**Short task**
How does the data below read from its first line through the line containing "tag(obj('hedge', bush_mb, M_bush, fixn=False), 'pale"? Print those lines exactly.

**Data segment**
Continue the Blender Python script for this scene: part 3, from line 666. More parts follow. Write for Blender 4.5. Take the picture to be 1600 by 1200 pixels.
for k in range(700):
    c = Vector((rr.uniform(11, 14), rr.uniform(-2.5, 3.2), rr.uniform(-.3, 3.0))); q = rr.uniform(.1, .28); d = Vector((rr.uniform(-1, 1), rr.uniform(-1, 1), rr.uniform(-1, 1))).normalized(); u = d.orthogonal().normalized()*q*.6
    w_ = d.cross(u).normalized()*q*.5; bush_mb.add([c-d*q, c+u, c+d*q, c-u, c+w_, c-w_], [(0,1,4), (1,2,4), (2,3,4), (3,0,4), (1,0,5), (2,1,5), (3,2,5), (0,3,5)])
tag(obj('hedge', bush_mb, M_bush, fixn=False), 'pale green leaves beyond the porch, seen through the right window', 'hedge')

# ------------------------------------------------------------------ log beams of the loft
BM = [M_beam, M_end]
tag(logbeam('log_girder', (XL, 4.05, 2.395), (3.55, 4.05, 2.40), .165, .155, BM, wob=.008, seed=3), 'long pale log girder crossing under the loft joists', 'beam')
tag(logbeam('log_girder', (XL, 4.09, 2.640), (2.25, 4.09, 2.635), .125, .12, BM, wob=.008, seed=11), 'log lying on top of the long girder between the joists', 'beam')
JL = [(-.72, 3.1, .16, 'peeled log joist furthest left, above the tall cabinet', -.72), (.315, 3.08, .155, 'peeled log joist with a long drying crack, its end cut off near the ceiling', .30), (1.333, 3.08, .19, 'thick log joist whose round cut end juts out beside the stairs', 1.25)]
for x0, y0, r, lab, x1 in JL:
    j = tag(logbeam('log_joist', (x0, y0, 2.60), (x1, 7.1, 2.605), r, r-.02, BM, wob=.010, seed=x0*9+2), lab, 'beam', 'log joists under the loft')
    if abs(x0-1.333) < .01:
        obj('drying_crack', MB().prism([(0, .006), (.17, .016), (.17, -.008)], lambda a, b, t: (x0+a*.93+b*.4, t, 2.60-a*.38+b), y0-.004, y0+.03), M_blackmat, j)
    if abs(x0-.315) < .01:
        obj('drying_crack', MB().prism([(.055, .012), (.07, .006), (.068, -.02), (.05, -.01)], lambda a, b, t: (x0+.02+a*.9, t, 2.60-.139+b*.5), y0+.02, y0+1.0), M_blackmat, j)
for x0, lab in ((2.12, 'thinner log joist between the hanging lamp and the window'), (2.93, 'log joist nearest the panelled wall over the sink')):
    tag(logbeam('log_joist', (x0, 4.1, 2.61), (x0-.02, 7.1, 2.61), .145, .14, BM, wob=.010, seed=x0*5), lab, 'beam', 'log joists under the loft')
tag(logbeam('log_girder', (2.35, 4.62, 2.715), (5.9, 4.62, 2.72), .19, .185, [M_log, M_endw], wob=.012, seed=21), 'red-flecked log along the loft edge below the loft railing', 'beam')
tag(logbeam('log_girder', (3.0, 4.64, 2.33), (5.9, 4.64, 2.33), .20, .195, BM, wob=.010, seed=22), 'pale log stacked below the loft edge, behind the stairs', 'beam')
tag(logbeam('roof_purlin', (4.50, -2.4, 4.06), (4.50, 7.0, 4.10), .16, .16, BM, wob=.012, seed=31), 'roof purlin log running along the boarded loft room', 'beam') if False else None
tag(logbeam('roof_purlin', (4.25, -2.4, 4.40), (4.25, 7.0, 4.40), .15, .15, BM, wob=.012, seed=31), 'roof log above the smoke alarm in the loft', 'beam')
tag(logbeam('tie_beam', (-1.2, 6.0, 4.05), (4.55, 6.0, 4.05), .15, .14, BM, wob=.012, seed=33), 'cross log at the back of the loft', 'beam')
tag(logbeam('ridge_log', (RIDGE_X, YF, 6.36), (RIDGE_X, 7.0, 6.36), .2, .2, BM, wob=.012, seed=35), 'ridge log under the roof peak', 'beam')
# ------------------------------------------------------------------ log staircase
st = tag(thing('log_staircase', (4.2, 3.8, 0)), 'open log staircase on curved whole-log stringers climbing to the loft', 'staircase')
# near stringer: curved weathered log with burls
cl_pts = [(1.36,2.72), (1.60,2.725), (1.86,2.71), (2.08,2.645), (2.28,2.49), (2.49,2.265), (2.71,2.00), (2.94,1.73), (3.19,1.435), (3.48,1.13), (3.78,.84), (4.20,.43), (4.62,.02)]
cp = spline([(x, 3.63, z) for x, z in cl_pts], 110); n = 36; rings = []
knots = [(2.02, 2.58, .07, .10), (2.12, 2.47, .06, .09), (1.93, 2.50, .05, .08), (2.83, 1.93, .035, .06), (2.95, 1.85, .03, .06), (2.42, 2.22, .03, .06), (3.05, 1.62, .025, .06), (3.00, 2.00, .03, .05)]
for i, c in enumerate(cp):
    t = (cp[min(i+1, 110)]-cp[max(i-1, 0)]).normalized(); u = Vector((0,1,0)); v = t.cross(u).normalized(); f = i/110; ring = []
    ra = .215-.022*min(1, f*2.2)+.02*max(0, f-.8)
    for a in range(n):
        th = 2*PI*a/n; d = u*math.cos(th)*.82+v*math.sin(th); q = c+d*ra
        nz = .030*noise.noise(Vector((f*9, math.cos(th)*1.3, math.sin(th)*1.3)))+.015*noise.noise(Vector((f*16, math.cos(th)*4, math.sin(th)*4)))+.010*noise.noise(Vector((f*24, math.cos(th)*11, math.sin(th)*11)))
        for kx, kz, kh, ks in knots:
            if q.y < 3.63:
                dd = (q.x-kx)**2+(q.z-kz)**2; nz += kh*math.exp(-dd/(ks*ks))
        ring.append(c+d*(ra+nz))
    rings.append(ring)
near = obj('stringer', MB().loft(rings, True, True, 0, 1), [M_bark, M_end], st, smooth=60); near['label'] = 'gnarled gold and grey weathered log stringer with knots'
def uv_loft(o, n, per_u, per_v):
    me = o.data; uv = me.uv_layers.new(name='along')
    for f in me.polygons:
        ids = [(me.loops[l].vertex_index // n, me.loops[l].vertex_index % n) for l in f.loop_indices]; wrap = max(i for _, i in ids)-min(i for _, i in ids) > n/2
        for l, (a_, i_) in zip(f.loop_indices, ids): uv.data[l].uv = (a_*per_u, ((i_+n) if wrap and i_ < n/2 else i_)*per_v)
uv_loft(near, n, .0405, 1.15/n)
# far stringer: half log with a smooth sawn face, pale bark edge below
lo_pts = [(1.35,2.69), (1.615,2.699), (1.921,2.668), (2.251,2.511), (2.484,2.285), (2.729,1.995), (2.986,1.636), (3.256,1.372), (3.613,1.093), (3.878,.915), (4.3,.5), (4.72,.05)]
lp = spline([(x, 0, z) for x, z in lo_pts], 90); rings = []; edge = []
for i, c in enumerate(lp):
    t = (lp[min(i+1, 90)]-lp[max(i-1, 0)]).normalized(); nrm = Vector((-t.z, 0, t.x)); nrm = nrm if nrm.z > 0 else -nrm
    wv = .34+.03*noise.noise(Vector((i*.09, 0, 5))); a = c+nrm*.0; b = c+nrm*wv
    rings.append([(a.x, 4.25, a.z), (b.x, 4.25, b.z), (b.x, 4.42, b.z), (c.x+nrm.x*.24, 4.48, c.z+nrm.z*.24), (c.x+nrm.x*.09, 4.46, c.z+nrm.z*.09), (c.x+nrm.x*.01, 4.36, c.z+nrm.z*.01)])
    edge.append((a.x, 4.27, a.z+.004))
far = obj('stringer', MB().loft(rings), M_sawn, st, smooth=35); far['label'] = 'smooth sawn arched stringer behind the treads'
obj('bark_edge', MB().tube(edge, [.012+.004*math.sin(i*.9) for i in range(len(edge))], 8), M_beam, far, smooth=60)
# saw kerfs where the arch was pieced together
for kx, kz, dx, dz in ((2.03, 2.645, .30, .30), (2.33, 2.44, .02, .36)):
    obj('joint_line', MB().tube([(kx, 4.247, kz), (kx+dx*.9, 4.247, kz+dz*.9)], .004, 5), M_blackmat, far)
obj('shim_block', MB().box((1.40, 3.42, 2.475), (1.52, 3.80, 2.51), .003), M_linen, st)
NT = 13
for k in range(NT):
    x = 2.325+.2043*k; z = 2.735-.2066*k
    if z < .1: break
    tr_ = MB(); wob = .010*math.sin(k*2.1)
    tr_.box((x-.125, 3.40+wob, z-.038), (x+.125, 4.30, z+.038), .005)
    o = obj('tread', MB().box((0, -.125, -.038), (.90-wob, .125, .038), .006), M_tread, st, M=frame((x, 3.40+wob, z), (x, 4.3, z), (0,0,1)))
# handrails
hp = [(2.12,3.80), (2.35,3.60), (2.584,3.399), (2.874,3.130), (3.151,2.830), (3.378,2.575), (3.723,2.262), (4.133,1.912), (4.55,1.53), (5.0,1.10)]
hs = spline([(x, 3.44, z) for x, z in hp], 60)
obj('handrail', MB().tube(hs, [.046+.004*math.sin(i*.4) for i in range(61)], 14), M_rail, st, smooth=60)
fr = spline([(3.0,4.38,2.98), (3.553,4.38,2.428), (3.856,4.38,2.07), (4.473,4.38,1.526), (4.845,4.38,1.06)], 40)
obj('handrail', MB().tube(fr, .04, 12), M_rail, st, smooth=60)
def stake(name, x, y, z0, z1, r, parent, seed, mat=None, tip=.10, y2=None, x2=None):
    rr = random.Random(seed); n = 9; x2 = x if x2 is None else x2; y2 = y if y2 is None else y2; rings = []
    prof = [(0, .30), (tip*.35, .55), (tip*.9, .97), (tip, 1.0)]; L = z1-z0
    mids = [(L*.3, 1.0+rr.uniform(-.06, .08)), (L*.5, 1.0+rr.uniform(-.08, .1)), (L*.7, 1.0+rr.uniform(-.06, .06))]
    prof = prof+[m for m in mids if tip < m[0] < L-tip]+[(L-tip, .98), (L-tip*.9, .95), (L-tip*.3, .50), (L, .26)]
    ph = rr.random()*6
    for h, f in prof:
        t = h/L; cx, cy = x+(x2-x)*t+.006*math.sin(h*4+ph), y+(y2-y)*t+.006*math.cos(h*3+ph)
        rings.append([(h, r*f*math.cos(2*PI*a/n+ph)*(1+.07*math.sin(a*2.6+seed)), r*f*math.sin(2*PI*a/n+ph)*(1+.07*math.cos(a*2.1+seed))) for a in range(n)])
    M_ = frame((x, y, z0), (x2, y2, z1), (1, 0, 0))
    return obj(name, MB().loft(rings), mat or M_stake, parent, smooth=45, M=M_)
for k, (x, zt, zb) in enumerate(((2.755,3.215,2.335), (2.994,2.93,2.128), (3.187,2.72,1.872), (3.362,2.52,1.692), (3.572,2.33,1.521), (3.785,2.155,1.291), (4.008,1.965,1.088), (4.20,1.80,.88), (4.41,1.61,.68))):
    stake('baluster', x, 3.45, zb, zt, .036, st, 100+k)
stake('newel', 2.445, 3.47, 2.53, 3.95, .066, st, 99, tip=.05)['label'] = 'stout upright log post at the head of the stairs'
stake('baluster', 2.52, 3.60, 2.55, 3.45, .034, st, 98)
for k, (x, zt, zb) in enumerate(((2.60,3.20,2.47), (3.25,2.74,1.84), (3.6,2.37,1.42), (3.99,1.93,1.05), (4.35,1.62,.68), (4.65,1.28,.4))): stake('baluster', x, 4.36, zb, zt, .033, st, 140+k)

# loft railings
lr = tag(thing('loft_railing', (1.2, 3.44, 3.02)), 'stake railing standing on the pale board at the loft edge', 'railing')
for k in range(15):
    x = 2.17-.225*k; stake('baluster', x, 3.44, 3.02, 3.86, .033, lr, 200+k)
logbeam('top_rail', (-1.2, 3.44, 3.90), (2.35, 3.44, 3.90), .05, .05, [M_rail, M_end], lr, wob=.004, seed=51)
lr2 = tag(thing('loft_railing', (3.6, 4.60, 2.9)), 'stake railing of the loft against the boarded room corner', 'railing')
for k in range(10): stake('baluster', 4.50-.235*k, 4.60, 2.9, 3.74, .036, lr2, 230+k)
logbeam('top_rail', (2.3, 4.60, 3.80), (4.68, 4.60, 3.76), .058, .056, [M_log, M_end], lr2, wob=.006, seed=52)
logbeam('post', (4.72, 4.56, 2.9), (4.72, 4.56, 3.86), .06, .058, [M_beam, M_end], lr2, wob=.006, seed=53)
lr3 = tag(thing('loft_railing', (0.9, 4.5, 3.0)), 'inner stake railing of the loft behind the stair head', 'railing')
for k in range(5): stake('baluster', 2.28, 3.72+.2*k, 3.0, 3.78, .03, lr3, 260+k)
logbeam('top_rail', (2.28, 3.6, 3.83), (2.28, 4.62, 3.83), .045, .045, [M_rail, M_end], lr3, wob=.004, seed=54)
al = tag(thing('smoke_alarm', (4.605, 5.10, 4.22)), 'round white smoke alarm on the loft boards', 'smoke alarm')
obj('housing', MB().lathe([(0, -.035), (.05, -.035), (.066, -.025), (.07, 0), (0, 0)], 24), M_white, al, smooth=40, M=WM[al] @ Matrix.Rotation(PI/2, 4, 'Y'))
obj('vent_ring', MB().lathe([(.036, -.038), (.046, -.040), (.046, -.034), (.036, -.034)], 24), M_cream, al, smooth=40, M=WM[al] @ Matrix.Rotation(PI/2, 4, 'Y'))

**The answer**
Continue the Blender Python script for this scene: part 3, from line 666. More parts follow. Write for Blender 4.5. Take the picture to be 1600 by 1200 pixels.
for k in range(700):
    c = Vector((rr.uniform(11, 14), rr.uniform(-2.5, 3.2), rr.uniform(-.3, 3.0))); q = rr.uniform(.1, .28); d = Vector((rr.uniform(-1, 1), rr.uniform(-1, 1), rr.uniform(-1, 1))).normalized(); u = d.orthogonal().normalized()*q*.6
    w_ = d.cross(u).normalized()*q*.5; bush_mb.add([c-d*q, c+u, c+d*q, c-u, c+w_, c-w_], [(0,1,4), (1,2,4), (2,3,4), (3,0,4), (1,0,5), (2,1,5), (3,2,5), (0,3,5)])
tag(obj('hedge', bush_mb, M_bush, fixn=False), 'pale green leaves beyond the porch, seen through the right window', 'hedge')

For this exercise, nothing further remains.